• [Given task]:
Go through the lines below. Copy those with "from".

━━━━━━━━━━━━━━━━━━━━━━━━━━━━━━

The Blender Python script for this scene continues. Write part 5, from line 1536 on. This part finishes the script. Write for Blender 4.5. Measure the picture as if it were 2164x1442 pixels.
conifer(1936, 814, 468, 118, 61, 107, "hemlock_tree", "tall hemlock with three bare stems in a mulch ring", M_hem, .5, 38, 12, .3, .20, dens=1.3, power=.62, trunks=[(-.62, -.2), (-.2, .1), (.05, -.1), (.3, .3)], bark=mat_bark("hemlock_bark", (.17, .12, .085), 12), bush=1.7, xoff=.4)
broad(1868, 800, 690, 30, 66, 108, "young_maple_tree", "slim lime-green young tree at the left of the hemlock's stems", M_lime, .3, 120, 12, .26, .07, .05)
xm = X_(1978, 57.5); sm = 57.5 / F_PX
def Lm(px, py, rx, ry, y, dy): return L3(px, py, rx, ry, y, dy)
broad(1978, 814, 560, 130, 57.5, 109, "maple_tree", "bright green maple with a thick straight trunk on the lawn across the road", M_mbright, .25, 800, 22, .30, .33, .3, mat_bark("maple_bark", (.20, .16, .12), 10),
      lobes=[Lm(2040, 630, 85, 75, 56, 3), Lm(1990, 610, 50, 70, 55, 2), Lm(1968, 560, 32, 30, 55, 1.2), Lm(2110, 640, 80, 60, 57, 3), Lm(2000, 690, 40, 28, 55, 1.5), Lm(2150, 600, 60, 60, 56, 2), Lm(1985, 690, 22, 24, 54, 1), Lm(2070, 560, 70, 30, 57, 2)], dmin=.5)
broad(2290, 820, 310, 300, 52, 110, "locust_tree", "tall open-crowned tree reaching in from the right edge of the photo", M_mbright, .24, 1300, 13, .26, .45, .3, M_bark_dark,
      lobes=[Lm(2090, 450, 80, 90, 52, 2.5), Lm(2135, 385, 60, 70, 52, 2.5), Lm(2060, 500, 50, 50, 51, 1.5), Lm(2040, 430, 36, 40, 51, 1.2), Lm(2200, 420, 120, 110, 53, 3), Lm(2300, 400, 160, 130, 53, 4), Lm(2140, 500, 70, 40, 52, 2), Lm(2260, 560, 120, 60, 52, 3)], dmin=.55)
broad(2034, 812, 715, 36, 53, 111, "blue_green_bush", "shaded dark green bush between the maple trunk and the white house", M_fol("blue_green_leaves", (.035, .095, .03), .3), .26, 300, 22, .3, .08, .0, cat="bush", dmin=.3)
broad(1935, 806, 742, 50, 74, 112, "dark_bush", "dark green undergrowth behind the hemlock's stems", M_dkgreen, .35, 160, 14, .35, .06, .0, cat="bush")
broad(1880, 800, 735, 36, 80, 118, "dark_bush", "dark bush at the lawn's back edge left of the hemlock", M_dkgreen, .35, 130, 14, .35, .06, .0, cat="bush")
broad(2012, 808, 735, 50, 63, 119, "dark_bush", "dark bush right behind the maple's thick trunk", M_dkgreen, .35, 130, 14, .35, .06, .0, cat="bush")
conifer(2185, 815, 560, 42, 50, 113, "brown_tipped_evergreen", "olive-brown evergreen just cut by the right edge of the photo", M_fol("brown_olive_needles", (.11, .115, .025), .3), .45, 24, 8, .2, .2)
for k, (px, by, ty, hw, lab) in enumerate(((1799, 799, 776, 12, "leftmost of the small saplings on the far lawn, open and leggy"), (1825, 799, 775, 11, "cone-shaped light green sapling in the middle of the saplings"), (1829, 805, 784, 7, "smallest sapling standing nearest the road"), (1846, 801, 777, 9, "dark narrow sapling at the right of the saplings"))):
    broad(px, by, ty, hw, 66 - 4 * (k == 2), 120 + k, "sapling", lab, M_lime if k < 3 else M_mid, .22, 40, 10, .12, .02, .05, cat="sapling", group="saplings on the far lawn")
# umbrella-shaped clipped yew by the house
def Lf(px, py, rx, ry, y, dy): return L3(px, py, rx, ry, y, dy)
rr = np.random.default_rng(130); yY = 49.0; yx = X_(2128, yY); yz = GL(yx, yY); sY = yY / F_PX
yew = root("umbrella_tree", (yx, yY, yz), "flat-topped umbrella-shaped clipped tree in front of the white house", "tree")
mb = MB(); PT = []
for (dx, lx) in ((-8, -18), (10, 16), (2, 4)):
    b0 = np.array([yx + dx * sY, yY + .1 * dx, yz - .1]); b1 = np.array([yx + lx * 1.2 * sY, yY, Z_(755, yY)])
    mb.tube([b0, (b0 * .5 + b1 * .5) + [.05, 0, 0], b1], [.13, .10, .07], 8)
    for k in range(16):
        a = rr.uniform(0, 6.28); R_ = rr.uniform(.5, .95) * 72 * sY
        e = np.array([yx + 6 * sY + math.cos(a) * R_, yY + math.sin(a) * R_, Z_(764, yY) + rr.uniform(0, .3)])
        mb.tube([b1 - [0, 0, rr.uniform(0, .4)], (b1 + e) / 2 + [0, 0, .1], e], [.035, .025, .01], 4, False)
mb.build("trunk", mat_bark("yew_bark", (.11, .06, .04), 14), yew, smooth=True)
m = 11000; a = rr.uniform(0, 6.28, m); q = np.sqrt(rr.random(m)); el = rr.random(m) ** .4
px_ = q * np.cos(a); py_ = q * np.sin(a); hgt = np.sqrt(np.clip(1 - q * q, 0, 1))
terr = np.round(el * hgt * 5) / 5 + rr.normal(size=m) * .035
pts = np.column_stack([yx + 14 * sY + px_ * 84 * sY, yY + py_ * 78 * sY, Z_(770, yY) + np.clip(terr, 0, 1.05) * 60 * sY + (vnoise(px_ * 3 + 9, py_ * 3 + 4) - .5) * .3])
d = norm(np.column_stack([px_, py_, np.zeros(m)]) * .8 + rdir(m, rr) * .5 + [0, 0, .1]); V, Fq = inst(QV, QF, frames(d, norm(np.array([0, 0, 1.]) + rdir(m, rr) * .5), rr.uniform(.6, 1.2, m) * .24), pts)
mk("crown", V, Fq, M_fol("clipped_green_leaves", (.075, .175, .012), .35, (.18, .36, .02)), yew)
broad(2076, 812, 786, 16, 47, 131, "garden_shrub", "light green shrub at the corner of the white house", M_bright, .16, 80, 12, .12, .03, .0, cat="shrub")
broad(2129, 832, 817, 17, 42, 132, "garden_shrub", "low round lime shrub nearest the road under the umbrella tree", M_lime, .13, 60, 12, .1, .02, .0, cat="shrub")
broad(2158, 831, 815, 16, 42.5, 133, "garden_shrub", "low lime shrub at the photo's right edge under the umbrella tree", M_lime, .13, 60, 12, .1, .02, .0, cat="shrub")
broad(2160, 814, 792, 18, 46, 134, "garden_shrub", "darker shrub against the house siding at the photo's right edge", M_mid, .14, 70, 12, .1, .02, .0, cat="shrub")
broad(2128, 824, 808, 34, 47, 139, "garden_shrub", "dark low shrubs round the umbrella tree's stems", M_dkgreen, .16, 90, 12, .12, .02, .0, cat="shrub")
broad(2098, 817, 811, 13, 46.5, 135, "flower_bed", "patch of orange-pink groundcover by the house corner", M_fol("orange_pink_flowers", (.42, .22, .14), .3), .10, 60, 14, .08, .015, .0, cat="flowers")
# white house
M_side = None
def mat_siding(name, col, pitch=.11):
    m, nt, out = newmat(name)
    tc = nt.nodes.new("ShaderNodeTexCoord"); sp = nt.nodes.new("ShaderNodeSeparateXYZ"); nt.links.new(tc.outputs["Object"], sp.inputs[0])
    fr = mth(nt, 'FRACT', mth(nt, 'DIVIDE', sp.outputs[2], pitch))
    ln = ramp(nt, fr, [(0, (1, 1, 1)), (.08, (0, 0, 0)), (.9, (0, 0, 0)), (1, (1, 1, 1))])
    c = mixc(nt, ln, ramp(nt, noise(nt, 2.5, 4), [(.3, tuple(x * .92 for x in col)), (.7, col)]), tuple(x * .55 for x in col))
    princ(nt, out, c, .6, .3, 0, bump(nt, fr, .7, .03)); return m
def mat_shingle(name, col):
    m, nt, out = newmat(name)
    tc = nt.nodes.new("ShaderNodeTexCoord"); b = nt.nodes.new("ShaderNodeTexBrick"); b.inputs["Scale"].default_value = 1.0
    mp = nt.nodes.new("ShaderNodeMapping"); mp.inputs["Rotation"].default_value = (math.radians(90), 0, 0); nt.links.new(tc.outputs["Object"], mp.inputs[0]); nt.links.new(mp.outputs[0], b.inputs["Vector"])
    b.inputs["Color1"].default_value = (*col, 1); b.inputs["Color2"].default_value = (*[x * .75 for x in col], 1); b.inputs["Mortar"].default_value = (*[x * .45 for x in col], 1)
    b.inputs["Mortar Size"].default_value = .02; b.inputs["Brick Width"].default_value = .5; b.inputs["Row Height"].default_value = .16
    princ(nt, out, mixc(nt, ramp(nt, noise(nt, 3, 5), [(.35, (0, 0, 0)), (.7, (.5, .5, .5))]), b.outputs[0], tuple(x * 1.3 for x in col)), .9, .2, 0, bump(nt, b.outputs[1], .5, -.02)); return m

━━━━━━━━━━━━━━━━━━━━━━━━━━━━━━

• [Exercise output]:
The Blender Python script for this scene continues. Write part 5, from line 1536 on. This part finishes the script. Write for Blender 4.5. Measure the picture as if it were 2164x1442 pixels.
broad(2290, 820, 310, 300, 52, 110, "locust_tree", "tall open-crowned tree reaching in from the right edge of the photo", M_mbright, .24, 1300, 13, .26, .45, .3, M_bark_dark,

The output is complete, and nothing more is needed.